→ WHAT IS ASKED
Copy out every record below with complete accuracy.

→ EXERCISE INPUT
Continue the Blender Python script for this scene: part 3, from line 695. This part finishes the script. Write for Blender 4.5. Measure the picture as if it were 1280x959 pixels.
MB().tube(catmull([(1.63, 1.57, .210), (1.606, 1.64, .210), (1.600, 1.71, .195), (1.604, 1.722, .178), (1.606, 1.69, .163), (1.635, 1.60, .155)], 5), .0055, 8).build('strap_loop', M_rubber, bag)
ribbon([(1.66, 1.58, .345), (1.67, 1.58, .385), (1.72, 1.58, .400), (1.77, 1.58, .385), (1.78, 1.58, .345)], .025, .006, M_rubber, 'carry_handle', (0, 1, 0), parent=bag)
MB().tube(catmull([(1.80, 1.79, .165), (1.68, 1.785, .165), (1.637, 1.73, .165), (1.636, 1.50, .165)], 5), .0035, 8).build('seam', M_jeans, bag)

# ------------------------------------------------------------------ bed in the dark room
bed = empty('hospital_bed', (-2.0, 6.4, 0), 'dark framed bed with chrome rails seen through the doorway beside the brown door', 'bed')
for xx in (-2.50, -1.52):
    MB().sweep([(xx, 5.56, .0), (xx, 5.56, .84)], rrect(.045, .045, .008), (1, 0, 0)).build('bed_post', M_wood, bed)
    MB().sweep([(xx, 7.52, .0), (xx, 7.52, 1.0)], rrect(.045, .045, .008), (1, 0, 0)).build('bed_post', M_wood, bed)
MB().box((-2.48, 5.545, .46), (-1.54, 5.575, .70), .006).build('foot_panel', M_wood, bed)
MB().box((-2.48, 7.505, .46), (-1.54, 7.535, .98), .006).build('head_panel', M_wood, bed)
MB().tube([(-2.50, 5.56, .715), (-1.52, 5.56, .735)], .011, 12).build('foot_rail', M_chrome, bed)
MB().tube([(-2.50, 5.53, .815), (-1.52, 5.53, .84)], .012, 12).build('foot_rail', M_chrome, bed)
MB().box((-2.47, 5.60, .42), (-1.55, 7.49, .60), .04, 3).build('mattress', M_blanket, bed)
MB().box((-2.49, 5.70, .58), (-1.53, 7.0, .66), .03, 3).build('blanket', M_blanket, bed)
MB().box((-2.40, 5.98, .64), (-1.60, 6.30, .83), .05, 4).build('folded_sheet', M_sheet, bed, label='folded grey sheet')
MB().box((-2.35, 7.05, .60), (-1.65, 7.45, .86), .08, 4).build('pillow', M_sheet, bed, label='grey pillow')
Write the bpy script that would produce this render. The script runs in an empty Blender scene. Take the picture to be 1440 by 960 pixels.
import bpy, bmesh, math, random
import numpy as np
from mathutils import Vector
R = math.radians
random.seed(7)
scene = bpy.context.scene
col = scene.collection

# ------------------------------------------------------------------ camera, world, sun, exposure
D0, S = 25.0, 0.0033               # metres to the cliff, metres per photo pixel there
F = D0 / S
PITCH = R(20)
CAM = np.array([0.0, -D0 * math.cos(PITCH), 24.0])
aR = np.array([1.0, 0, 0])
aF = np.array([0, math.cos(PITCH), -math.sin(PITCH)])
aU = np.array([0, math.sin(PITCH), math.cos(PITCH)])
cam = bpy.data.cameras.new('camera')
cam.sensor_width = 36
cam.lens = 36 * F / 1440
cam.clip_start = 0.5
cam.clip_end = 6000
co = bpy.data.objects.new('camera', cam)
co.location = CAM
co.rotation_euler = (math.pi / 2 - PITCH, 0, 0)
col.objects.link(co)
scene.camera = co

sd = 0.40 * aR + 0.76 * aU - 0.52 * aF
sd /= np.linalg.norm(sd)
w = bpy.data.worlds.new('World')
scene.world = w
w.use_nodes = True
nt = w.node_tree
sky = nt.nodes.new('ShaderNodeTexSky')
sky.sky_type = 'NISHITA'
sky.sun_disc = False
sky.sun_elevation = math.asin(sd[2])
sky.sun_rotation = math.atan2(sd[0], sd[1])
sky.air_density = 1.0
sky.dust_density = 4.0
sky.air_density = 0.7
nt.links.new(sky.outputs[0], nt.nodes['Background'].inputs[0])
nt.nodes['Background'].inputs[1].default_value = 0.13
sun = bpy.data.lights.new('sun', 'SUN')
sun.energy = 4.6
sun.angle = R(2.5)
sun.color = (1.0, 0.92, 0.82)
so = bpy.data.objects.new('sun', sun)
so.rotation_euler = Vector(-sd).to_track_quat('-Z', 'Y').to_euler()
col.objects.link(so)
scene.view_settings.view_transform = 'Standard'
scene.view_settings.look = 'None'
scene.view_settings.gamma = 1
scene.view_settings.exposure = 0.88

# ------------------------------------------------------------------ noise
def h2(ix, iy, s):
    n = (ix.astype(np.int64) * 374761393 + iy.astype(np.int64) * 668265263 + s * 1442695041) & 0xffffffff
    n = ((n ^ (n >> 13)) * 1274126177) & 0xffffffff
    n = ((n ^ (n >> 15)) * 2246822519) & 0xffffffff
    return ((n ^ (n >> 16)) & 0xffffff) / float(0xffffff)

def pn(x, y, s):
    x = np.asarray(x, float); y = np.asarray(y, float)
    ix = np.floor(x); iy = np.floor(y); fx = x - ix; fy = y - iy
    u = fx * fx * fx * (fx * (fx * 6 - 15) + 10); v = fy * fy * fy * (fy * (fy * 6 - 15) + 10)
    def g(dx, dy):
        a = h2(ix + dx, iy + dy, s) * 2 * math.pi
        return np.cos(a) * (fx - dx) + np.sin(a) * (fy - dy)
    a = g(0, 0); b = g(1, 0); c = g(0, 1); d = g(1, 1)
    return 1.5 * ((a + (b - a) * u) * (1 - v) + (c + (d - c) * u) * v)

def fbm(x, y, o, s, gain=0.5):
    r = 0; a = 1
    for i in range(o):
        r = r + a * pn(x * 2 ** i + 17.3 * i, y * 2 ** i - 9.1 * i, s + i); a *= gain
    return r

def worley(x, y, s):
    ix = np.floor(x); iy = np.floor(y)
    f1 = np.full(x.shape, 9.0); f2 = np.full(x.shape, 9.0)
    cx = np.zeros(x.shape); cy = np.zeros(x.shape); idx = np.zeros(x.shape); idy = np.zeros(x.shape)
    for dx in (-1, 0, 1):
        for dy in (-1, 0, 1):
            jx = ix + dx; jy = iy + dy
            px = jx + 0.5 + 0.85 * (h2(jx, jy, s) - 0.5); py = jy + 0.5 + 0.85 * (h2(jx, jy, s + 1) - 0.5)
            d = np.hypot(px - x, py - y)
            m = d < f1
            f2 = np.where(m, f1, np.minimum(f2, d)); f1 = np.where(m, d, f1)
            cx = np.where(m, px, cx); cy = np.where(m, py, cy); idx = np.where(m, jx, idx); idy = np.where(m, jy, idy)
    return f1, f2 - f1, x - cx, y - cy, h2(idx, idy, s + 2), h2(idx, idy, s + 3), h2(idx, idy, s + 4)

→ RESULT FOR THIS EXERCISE
Continue the Blender Python script for this scene: part 3, from line 695. This part finishes the script. Write for Blender 4.5. Measure the picture as if it were 1280x959 pixels.
MB().tube(catmull([(1.63, 1.57, .210), (1.606, 1.64, .210), (1.600, 1.71, .195), (1.604, 1.722, .178), (1.606, 1.69, .163), (1.635, 1.60, .155)], 5), .0055, 8).build('strap_loop', M_rubber, bag)
ribbon([(1.66, 1.58, .345), (1.67, 1.58, .385), (1.72, 1.58, .400), (1.77, 1.58, .385), (1.78, 1.58, .345)], .025, .006, M_rubber, 'carry_handle', (0, 1, 0), parent=bag)
MB().tube(catmull([(1.80, 1.79, .165), (1.68, 1.785, .165), (1.637, 1.73, .165), (1.636, 1.50, .165)], 5), .0035, 8).build('seam', M_jeans, bag)

# ------------------------------------------------------------------ bed in the dark room
bed = empty('hospital_bed', (-2.0, 6.4, 0), 'dark framed bed with chrome rails seen through the doorway beside the brown door', 'bed')
for xx in (-2.50, -1.52):
    MB().sweep([(xx, 5.56, .0), (xx, 5.56, .84)], rrect(.045, .045, .008), (1, 0, 0)).build('bed_post', M_wood, bed)
    MB().sweep([(xx, 7.52, .0), (xx, 7.52, 1.0)], rrect(.045, .045, .008), (1, 0, 0)).build('bed_post', M_wood, bed)
MB().box((-2.48, 5.545, .46), (-1.54, 5.575, .70), .006).build('foot_panel', M_wood, bed)
MB().box((-2.48, 7.505, .46), (-1.54, 7.535, .98), .006).build('head_panel', M_wood, bed)
MB().tube([(-2.50, 5.56, .715), (-1.52, 5.56, .735)], .011, 12).build('foot_rail', M_chrome, bed)
MB().tube([(-2.50, 5.53, .815), (-1.52, 5.53, .84)], .012, 12).build('foot_rail', M_chrome, bed)
MB().box((-2.47, 5.60, .42), (-1.55, 7.49, .60), .04, 3).build('mattress', M_blanket, bed)
MB().box((-2.49, 5.70, .58), (-1.53, 7.0, .66), .03, 3).build('blanket', M_blanket, bed)
MB().box((-2.40, 5.98, .64), (-1.60, 6.30, .83), .05, 4).build('folded_sheet', M_sheet, bed, label='folded grey sheet')
MB().box((-2.35, 7.05, .60), (-1.65, 7.45, .86), .08, 4).build('pillow', M_sheet, bed, label='grey pillow')
Write the bpy script that would produce this render. The script runs in an empty Blender scene. Take the picture to be 1440 by 960 pixels.
import bpy, bmesh, math, random
import numpy as np
from mathutils import Vector
R = math.radians
random.seed(7)
scene = bpy.context.scene
col = scene.collection

# ------------------------------------------------------------------ camera, world, sun, exposure
D0, S = 25.0, 0.0033               # metres to the cliff, metres per photo pixel there
F = D0 / S
PITCH = R(20)
CAM = np.array([0.0, -D0 * math.cos(PITCH), 24.0])
aR = np.array([1.0, 0, 0])
aF = np.array([0, math.cos(PITCH), -math.sin(PITCH)])
aU = np.array([0, math.sin(PITCH), math.cos(PITCH)])
cam = bpy.data.cameras.new('camera')
cam.sensor_width = 36
cam.lens = 36 * F / 1440
cam.clip_start = 0.5
cam.clip_end = 6000
co = bpy.data.objects.new('camera', cam)
co.location = CAM
co.rotation_euler = (math.pi / 2 - PITCH, 0, 0)
col.objects.link(co)
scene.camera = co

sd = 0.40 * aR + 0.76 * aU - 0.52 * aF
sd /= np.linalg.norm(sd)
w = bpy.data.worlds.new('World')
scene.world = w
w.use_nodes = True
nt = w.node_tree
sky = nt.nodes.new('ShaderNodeTexSky')
sky.sky_type = 'NISHITA'
sky.sun_disc = False
sky.sun_elevation = math.asin(sd[2])
sky.sun_rotation = math.atan2(sd[0], sd[1])
sky.air_density = 1.0
sky.dust_density = 4.0
sky.air_density = 0.7
nt.links.new(sky.outputs[0], nt.nodes['Background'].inputs[0])
nt.nodes['Background'].inputs[1].default_value = 0.13
sun = bpy.data.lights.new('sun', 'SUN')
sun.energy = 4.6
sun.angle = R(2.5)
sun.color = (1.0, 0.92, 0.82)
so = bpy.data.objects.new('sun', sun)
so.rotation_euler = Vector(-sd).to_track_quat('-Z', 'Y').to_euler()
col.objects.link(so)
scene.view_settings.view_transform = 'Standard'
scene.view_settings.look = 'None'
scene.view_settings.gamma = 1
scene.view_settings.exposure = 0.88

# ------------------------------------------------------------------ noise
def h2(ix, iy, s):
    n = (ix.astype(np.int64) * 374761393 + iy.astype(np.int64) * 668265263 + s * 1442695041) & 0xffffffff
    n = ((n ^ (n >> 13)) * 1274126177) & 0xffffffff
    n = ((n ^ (n >> 15)) * 2246822519) & 0xffffffff
    return ((n ^ (n >> 16)) & 0xffffff) / float(0xffffff)

def pn(x, y, s):
    x = np.asarray(x, float); y = np.asarray(y, float)
    ix = np.floor(x); iy = np.floor(y); fx = x - ix; fy = y - iy
    u = fx * fx * fx * (fx * (fx * 6 - 15) + 10); v = fy * fy * fy * (fy * (fy * 6 - 15) + 10)
    def g(dx, dy):
        a = h2(ix + dx, iy + dy, s) * 2 * math.pi
        return np.cos(a) * (fx - dx) + np.sin(a) * (fy - dy)
    a = g(0, 0); b = g(1, 0); c = g(0, 1); d = g(1, 1)
    return 1.5 * ((a + (b - a) * u) * (1 - v) + (c + (d - c) * u) * v)

def fbm(x, y, o, s, gain=0.5):
    r = 0; a = 1
    for i in range(o):
        r = r + a * pn(x * 2 ** i + 17.3 * i, y * 2 ** i - 9.1 * i, s + i); a *= gain
    return r

def worley(x, y, s):
    ix = np.floor(x); iy = np.floor(y)
    f1 = np.full(x.shape, 9.0); f2 = np.full(x.shape, 9.0)
    cx = np.zeros(x.shape); cy = np.zeros(x.shape); idx = np.zeros(x.shape); idy = np.zeros(x.shape)
    for dx in (-1, 0, 1):
        for dy in (-1, 0, 1):
            jx = ix + dx; jy = iy + dy
            px = jx + 0.5 + 0.85 * (h2(jx, jy, s) - 0.5); py = jy + 0.5 + 0.85 * (h2(jx, jy, s + 1) - 0.5)
            d = np.hypot(px - x, py - y)
            m = d < f1
            f2 = np.where(m, f1, np.minimum(f2, d)); f1 = np.where(m, d, f1)
            cx = np.where(m, px, cx); cy = np.where(m, py, cy); idx = np.where(m, jx, idx); idy = np.where(m, jy, idy)
    return f1, f2 - f1, x - cx, y - cy, h2(idx, idy, s + 2), h2(idx, idy, s + 3), h2(idx, idy, s + 4)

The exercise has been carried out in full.